Indian equity markets witnessed continued selling pressure on Friday, with benchmark indices extending their losing streak to five consecutive sessions. The Nifty 50 breached the psychologically important 25,700 level, while the Sensex declined by nearly 700 points, reflecting broad-based weakness across market segments.

Market Performance Overview

The key market indices posted significant declines during Friday's trading session:

Index Closing Level Change (%)
Nifty 50 25,665.15 -1.00%
Sensex 83,506.79 -0.80%
Nifty Midcap 100 - -0.39%
Smallcap 250 - -0.94%
VIX - +3.00%

Broader Market Weakness

The selling pressure was not limited to large-cap stocks, as broader market segments also experienced notable declines. The Nifty Midcap 100 index fell 0.39%, while the Smallcap 250 index posted a steeper decline of 0.94%. This widespread weakness across market capitalizations indicates comprehensive selling pressure rather than sector-specific concerns.

Volatility Surge

Market volatility increased significantly during the trading session, with the VIX index rising over 3%. The volatility index, which measures market fear and uncertainty, typically rises during periods of market stress and declining equity prices.
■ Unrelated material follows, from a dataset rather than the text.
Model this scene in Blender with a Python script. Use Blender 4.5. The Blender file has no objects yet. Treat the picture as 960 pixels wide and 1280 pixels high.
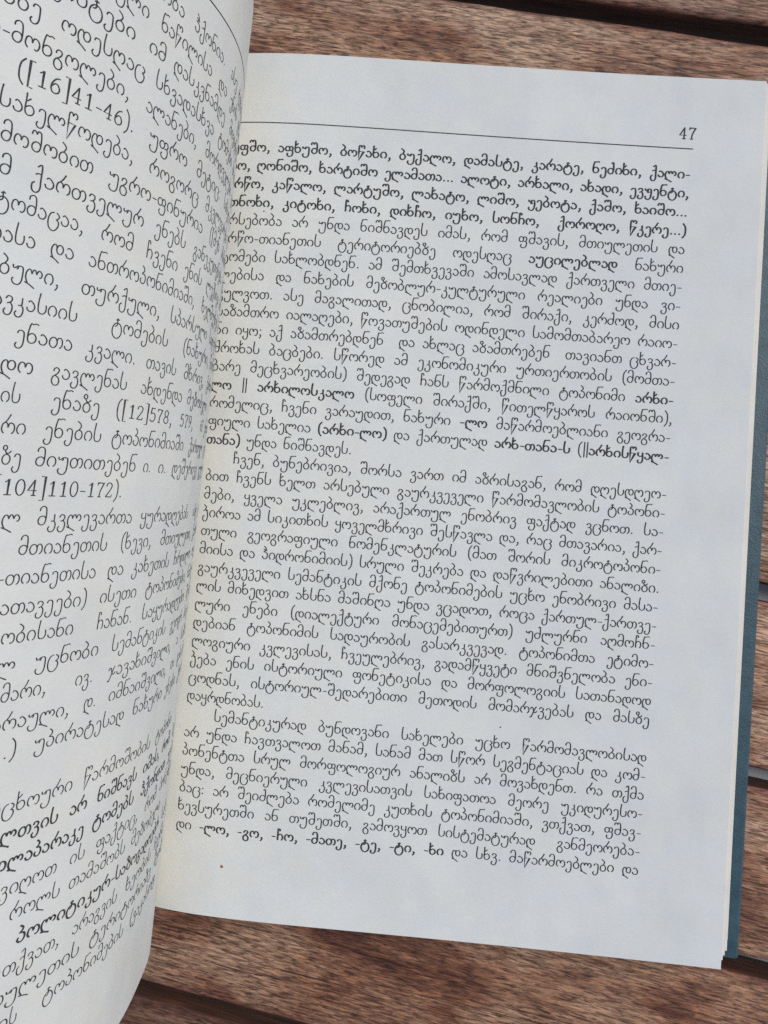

This surge in volatility reflects heightened investor anxiety and uncertainty in the current market environment.

Market Outlook

The consecutive five-session decline represents a notable correction phase for Indian equity markets. The breach of key technical levels, particularly the Nifty 50 falling below 25,700, may attract attention from technical analysts and traders monitoring support and resistance levels. The sustained selling pressure across multiple sessions suggests underlying concerns affecting investor sentiment in the current market cycle.